Maintenir et développer nos capacités d’écoute est primordial. Notre société développe des moyens d’expression pour chacun, innovation technologique à l’appui. Mais quelle place accorde-t-elle aujourd’hui à l’écoute ? Nous sommes en présence de personnes de plus en plus nombreuses qui ne trouvent nulle oreille attentive à leur situation et à leur douleur et qui, la frustration aidant, sont de plus en plus déterminées à se faire entendre : les séquestrations de patrons, cette année en sont une illustration. Je maintiens que notre société, dont le caractère anxiogène n’est guère en passe de diminuer, a plus que jamais besoin de lieux d’écoute et de décompression.
En découle la nécessité d’inventer de nouvelles attitudes administratives, à partir d’un tryptique : écoute, réponse, conseil afin de ne jamais laisser une question non résolue ou une démarche non aboutie.
Le doute exprimé par nos concitoyens envers leurs institutions appelle une réponse forte. La loi n’apparaît plus comme le bouclier du plus faible contre le plus fort, mais comme une nouvelle arme aux mains du plus fort pour asseoir sa domination contre le plus faible. Le système légal n’étant plus le calque d’un système juste, la tentation est grande soit de se diriger vers les systèmes illégaux, miroirs aux alouettes promettant une autre justice et cachant les pires exploitations, soit de laisser libre cours à sa colère et son exaspération contre le système établi, dans les accès de violence que nous ne connaissons désormais que trop bien.
Le soupçon est une gangrène pour notre démocratie. Lorsque ce soupçon est nourri par les acteurs publics eux-mêmes, capables de décrédibiliser une institution entière pour leur seul dessein personnel, lorsque acteurs locaux et décideurs centraux s’opposent au sujet de la décentralisation et ravivent les anciennes querelles, il convient d’appeler à nouveau à la responsabilité de tous les acteurs publics. Comment, à partir d’un service public, reconstruire des citoyens et restaurer le politique, voilà la vraie question.
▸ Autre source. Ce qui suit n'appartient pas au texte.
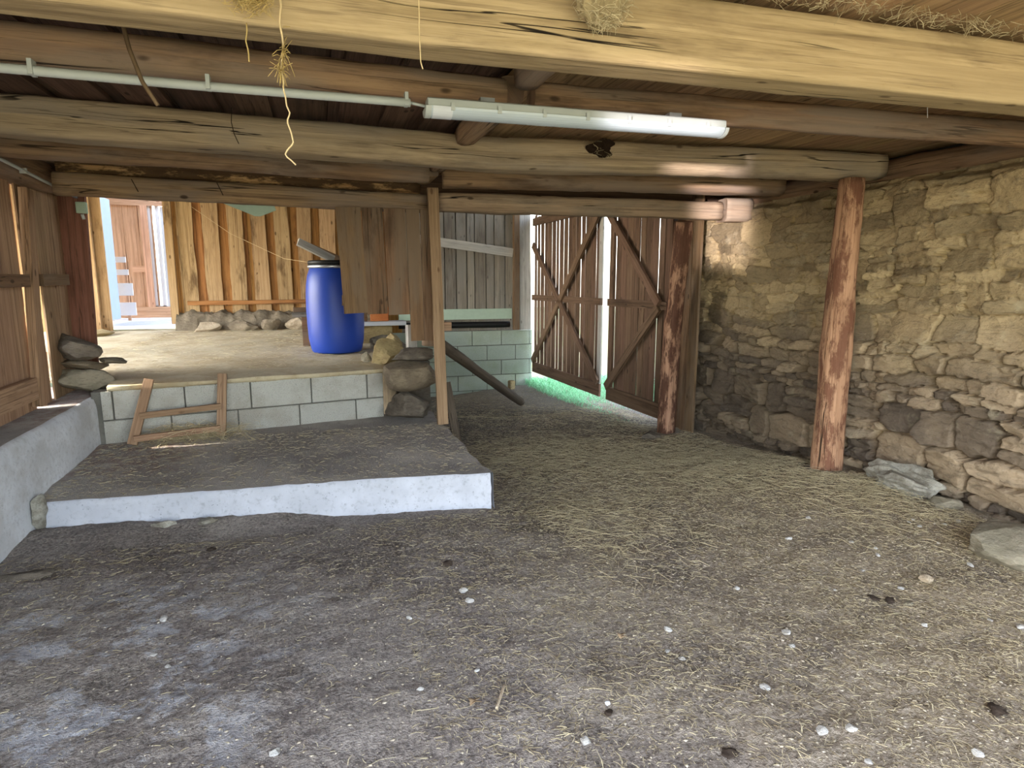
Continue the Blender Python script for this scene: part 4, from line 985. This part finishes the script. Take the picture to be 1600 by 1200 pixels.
# nests
def nest(c, size, seed, mat, label, n):
    t = empty('bird_nest', c, label, 'bird nest')
    rock('nest_cup', c, size, seed, mat, rough=.3, chop=2, parent=t)
    rr_ = np.random.RandomState(seed); a = rr_.rand(n)*2*PI; e = (rr_.rand(n)-.7)*2
    Pn = np.stack([c[0]+size[0]*.5*np.cos(a)*np.cos(e), c[1]+size[1]*.5*np.sin(a)*np.cos(e)], 1)
    o = stalks('nest_straws', Pn, .02+.05*rr_.rand(n), .0006+.0005*rr_.rand(n), rr_.rand(n)*2*PI, (rr_.rand(n)-.6)*2., c[2]+size[2]*.5*np.sin(e), rr_.rand(n)*.7, m_straw, .5)
    o.parent = t; o.matrix_parent_inverse = t.matrix_basis.inverted()
nest((.86, 1.85, 2.29), (.17, .1, .14), 6, m_nest, 'straw and mud bird nest on the front beam', 260)
nest((1.8, 3.86, 2.32), (.24, .12, .13), 9, m_nestdark, 'dark empty bird nest stuck to the squared beam behind the tube light', 60)
simple('log_stub', MB().log([(1.0, 1.87, 2.385), (1.06, 1.6, 2.37)], .045, 2, 16, .05, .008), m_beam, 'grey round log end above the front beam beside the nest', 'log')

# ------------------------------------------------------------------ stones and bits on the floor
def on_floor(px, py):
    d = FW + RT*((px-800)/FPX) + UP*((600-py)/FPX); z = 0.
    for _ in range(6): k = (z-CAM.z)/d.z; q = CAM+d*k; z = fh(q.x, q.y)
    return Vector((q.x, q.y, z))
q = on_floor(1572, 862); rock('floor_boulder', q, (.52, .46, .2), 71, m_slatestone, rz=.6, tilt=(.1, -.1), z0=q.z-.05, lab='big flat grey boulder on the floor at the right edge', chop=8)
q = on_floor(1018, 686); rock('floor_stone', q, (.22, .18, .11), 72, m_boulder, rz=.2, z0=q.z-.02, lab='dark stone lying before the bark-patched gate post')
q = on_floor(1447, 908); rock('floor_stone', q, (.085, .06, .045), 73, m_tan_stone, rz=.5, z0=q.z-.006, lab='tan angular stone in the straw near the floor boulder')
q = on_floor(1420, 945); rock('floor_stone', q, (.06, .035, .025), 74, m_slatestone, rz=.2, z0=q.z-.006, lab='flat grey stone half sunk just in front of the tan one')
q = on_floor(1395, 745); rock('mortar_lump', (3.76, 3.1, 0), (.26, .6, .3), 75, m_mortarlump, rz=.12, z0=fh(3.72, 3.1)-.1, lab='long crumbly mortar lump at the foot of the stone wall', rough=.45)
q = on_floor(1435, 775); rock('fallen_stone', (3.7, 2.76, 0), (.18, .2, .12), 76, m_slatestone, rz=.2, z0=fh(3.7, 2.76)-.04, lab='square grey stone beside the mortar lump at the wall foot')
for i, (px, py, lab) in enumerate(((1200, 690, 'large'), (1175, 688, 'small'), (1225, 700, 'low'), (1120, 676, 'far'))):
    q = on_floor(px, py); rock('fallen_stone', q, (.16-.02*i, .14, .09), 80+i, m_boulder2, rz=i, z0=q.z-.03, lab='%s brown stone fallen at the wall foot between the two log posts' % lab)
q = on_floor(40, 900); rock('floor_stone', q, (.3, .2, .07), 95, m_boulder, rz=.1, z0=q.z-.045, lab='low dark hump of stone below the left ledge')
q = on_floor(700, 882); rock('dung_lump', q, (.06, .045, .03), 96, m_dung, rz=.1, z0=q.z-.006, lab='black lump of dung in the middle of the floor', cat='dung')
q = on_floor(952, 1115); rock('dung_lump', q, (.035, .035, .02), 97, m_dung, z0=q.z-.006, lab='black droppings with a white cap near the bottom of the floor', cat='dung')
q = on_floor(951, 1108); rock('droppings_cap', q+Vector((0,.012,0)), (.02, .016, .014), 98, m_whitepaint, z0=q.z+.008, lab='white dropping on top of the black one', cat='droppings')
for (px, py, w, lab) in ((1365, 934, .05, 'dark dung clod left of the flat grey stone by the tan one'), (1392, 940, .055, 'larger dark dung clod right beside the flat grey stone'), (1556, 1112, .07, 'broad dark clod low at the right edge of the floor'), (1140, 1178, .05, 'dark clod at the very bottom of the floor right of the stick'), (330, 860, .05, 'dark clod on the left floor in front of the slab')):
    q = on_floor(px, py); rock('dung_lump', q, (w*1.3, w, w*.5), int(px)+5, m_dung, rz=px, z0=q.z-.008, lab=lab, cat='dung', rough=.4, sub=3)
for (px, py, w, lab) in ((745, 1049, .028, 'white pebble above the pale stick'), (657, 1077, .03, 'grey pebble left of the pale stick'), (772, 1148, .016, 'round white pebble below the pale stick'), (735, 940, .05, 'pale crumb of lime high in the middle floor'), (640, 966, .03, 'pale crumb of lime left of the middle floor'), (725, 925, .05, 'flat patch of lime behind the pale crumb')):
    q = on_floor(px, py); rock('pebble', q, (w, w*.75, w*.5), int(px), m_pale_stone, rz=px, z0=q.z-.003, lab=lab, cat='pebble', sub=2)
spots = [(1232,842),(1263,810),(1331,848),(1368,857),(1371,868),(1420,816),(1427,812),(1437,822),(1460,818),(1475,820),(1497,815),(1348,892),(1407,920),(1466,848),(1516,884),(1562,845),(1150,920),(1305,922),(1445,978),(1238,1010),(1229,989),(1548,970),(1594,982),(1284,1144),(1526,1180),(1330,1140),(1042,1018),(1043,985),(1065,1030),(915,1160),(1195,1075),(1358,1192),(430,1178),(255,970),(263,1042),(240,1024)]
kinds = ('nearest the tan stone','on the grit','by a straw wisp','half buried','beside a darker clod')
for i, (px, py) in enumerate(spots):
    q = on_floor(px, py); w = .02+.018*rng.random()
    if q.x > 3.7: q.x = 3.7
    rock('pebble', q, (w*1.2, w, w*.6), 400+i, m_pale_stone, rz=i, z0=q.z-.004, lab='small pale pebble lying loose in the straw and grit', cat='pebble', group='pale pebbles scattered on the floor', sub=2)
a, b = on_floor(776, 1110), on_floor(788, 1074)
simple('white_stick', MB().log([a+Vector((0,0,.008)), b+Vector((0,0,.008))], .0048, 3, 10, .01, .0006), m_tan_stone, 'short pale stick lying on the near floor', 'stick')
q = on_floor(742, 1098); mb = MB()
mb.grid([[q+Vector((.03*math.cos(j*PI/4)*r_*(1 if j % 2 else .6), .022*math.sin(j*PI/4)*r_*(1 if j % 2 else .6), .009+.006*r_*math.cos(j*2))) for j in range(9)] for r_ in (.05, .5, 1.)], 0)
o = mb.build('dry_leaf', m_leaf); so = o.modifiers.new('solid', 'SOLIDIFY'); so.thickness = .001; tag(o, 'curled dry leaf left of the pale stick', 'leaf')
q = on_floor(972, 996); mb = MB()
mb.grid([[q+Vector((.022*math.cos(j*PI/4)*r_*(1 if j % 2 else .8), .022*math.sin(j*PI/4)*r_*(1 if j % 2 else .8), .011+.006*r_*math.cos(j*2))) for j in range(9)] for r_ in (.05, .5, 1.)], 0)
o = mb.build('dry_leaf', m_leaf); so = o.modifiers.new('solid', 'SOLIDIFY'); so.thickness = .001; tag(o, 'flat tan leaf right of the middle floor', 'leaf')

# repeats of one kind share a group phrase
GROUPS = {'ceiling_beam': 'log beams across the ceiling', 'lintel_beam': 'lintel beams at the back of the barn', 'ceiling_joist': 'short joists at the ceiling joint', 'wooden_post': 'posts holding up the beams', 'ledge_stone': 'flat stones stacked on the ledge', 'pier_stone': 'stones of the pier under the board panel', 'rubble_stone': 'loose rubble beside the barrel', 'fallen_stone': 'stones fallen at the wall foot', 'horizontal_rail': 'rails nailed on the board walls', 'plate_log': 'logs along the wall tops', 'hanging_wire': 'wires hanging on the beams', 'dung_lump': 'dark clods on the floor', 'door_jamb': 'jambs of the porch doorway', 'offcut_board': 'offcut boards on the barrel lid', 'offcut_block': 'wood offcuts beside the barrel', 'hanging_twine': 'twine hanging from the front beam', 'concrete_crumb': 'broken concrete along the slab front', 'bird_nest': 'bird nests on the beams', 'corner_post': 'posts at the far wall corner', 'floor_stone': 'stones on the dirt floor', 'dry_leaf': 'dry leaves on the floor'}
for o in list(COL.objects):
    b_ = o.name.split('.')[0]
    if o.parent is None and b_ in GROUPS and 'group' not in o.keys(): o['group'] = GROUPS[b_]

# ------------------------------------------------------------------ light
w = bpy.data.worlds.new('sky'); S.world = w; w.use_nodes = True; nt = w.node_tree; bg = nt.nodes['Background']
sk = nt.nodes.new('ShaderNodeTexSky'); sk.sky_type = 'NISHITA'; sk.sun_disc = False; sk.sun_elevation = math.radians(39); sk.sun_rotation = math.radians(-90)
sk.air_density = 1.2; sk.dust_density = 1.5
hs_ = nt.nodes.new('ShaderNodeHueSaturation'); hs_.inputs['Saturation'].default_value = .55; nt.links.new(sk.outputs[0], hs_.inputs['Color'])
nt.links.new(hs_.outputs[0], bg.inputs[0]); bg.inputs[1].default_value = .55
gl = bpy.data.lights.new('sun_glint', 'AREA'); gl.shape = 'RECTANGLE'; gl.size = .46; gl.size_y = .85; gl.spread = math.radians(2.2); gl.energy = .9; gl.color = (1, .9, .92)
go = bpy.data.objects.new('sun_glint', gl); COL.objects.link(go); go.location = (-1.28, -.76, 1.43)     # area lamp standing in for sun reflected off something in the yard
go.rotation_euler = Vector((.641, .764, .078)).to_track_quat('-Z', 'Y').to_euler()
sd_ = bpy.data.lights.new('sun', 'SUN'); sd_.energy = 4.; sd_.angle = .009; sd_.color = (1, .93, .8)
so_ = bpy.data.objects.new('sun', sd_); COL.objects.link(so_)
so_.rotation_euler = Vector((math.cos(math.radians(39)), .01, -math.sin(math.radians(39)))).to_track_quat('-Z', 'Y').to_euler(); so_.location = (-8, 3, 8)

vs = S.view_settings; vs.view_transform = 'Standard'; vs.look = 'None'; vs.gamma = 1; vs.use_curve_mapping = False; vs.exposure = 1.85
S.cycles.max_bounces = 10; S.cycles.diffuse_bounces = 7; S.cycles.use_denoising = True
try: S.cycles.denoiser = 'OPENIMAGEDENOISE'
except Exception: pass
S.cycles.sample_clamp_indirect = 6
Le temps d’écoute ne produit pas de richesses immédiates mais il produit du sens. Aider les décideurs politiques à garder du recul et à prendre le temps de la réflexion, concilier l’impatience de l’opinion et la qualité de la décision : autant d’exigences auxquelles une autorité forte et indépendante peut aider à satisfaire. Plus globalement, il s’agit de trouver, dans le nouveau rapport qui émerge entre le collectif et l’individu, un espace d’équilibre entre l’autorité légale et le respect de la personne.